Bayern Munich are set for their third Champions League final in four years, and while they haven’t won it since 2001, victory Saturday would firmly cement them as the team to beat for a year.
But many will ask the question, if victory finds its way to the Bavarians – will they be the team to beat for a long time?
Barcelona have been that club for a number of years, thanks to the consistent winning attitude Pep Guardiola brought to the Camp Nou 2008. Barca have always been a force, but since Guardiola’s taking charge and Lionel Messi’s emergence as the consensus best player in the world, it’s been a “Barcelona or the field” mentality.
So what did Bayern do to the Catalan giants with Pep gone and Messi hurt? Just beat them 7-0 on aggregate. While Messi is obviously going to be around for a while longer, the question “are Barcelona still the team to beat” is now more valid than ever.
Sure, this is all contingent on Bayern winning this weekend. If they don’t, no matter what they do in the next calendar year, the past will dominate the conversation about the club, not the future.
If they can lift the trophy this season, after winning the Bundesliga by a staggering 25 points and shattering the league’s points record with 91, it could be nowhere but up for Bayern.
The league has been no match for Munich this season. Dortmund have been the only squad to give the Bavarians any trouble whatsoever this season, and they still haven’t been able to beat Bayern, drawing two league ties and losing two cup finals.
Their league success this season: 29 wins, 4 draws, 1 loss. Two of the four draws, like I mentioned, were to fellow Champions League finalists. The loss came wayyyy back in October to Bayer Leverkusen who finished in third, a measly point behind Dortmund. And they haven’t lost in the league cup, beating Dortmund in the quarterfinals of the DFB-Pokal and scheduled for the finals against Stuttgart on June 1.
Their Champions League success this season: they blasted through the group stage of the Champions League, scoring 15 goals and conceding 7 (3 of those in a silly loss at BATE Borisov with the club’s best-ever start to a season on the line). Their one slip up in the knockout round came in a 2-0 loss to Arsenal in the second leg at the Emirates, but still advanced on away goals. They torched Juventus 4-0 on aggregate – the same Juventus that ran through Serie A this season relatively uncontested. Then came Barcelona – and there went Barcelona, 7-0.

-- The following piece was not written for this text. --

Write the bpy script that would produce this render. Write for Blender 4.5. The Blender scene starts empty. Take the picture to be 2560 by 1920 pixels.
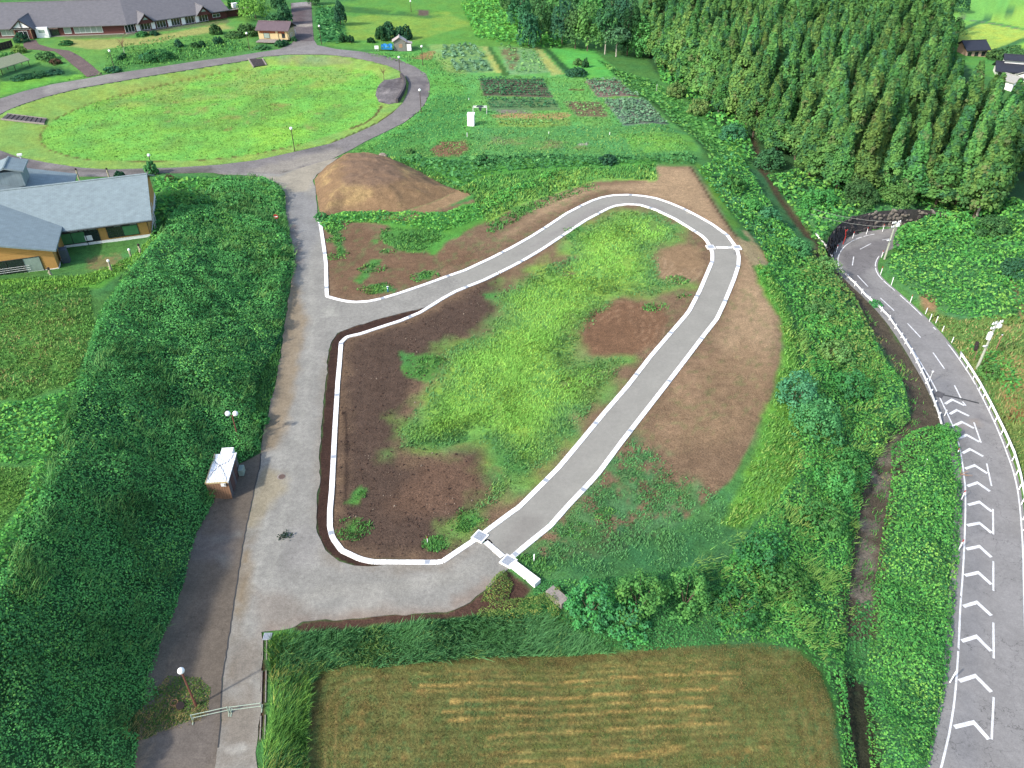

Following hypothetical victory this weekend, they’ll inject even more talent and knowledge into the club. That man Pep who brought Barcelona to heights previously unknown is set to take charge next season, Mario Gotze has already completed his defection from Borussia Dortmund, and Robert Lewandowski is rumored to be following suit.
Could anyone beat them? Take a club that’s achieved what they have this year – possibly a treble and a ridiculous league points total – and add the best managerial mind in the game, a 20-year-old German sensation, and one of the deadliest strikers in the game.
Is that even fair? Other top clubs may very well find out in the years to come that it’s not.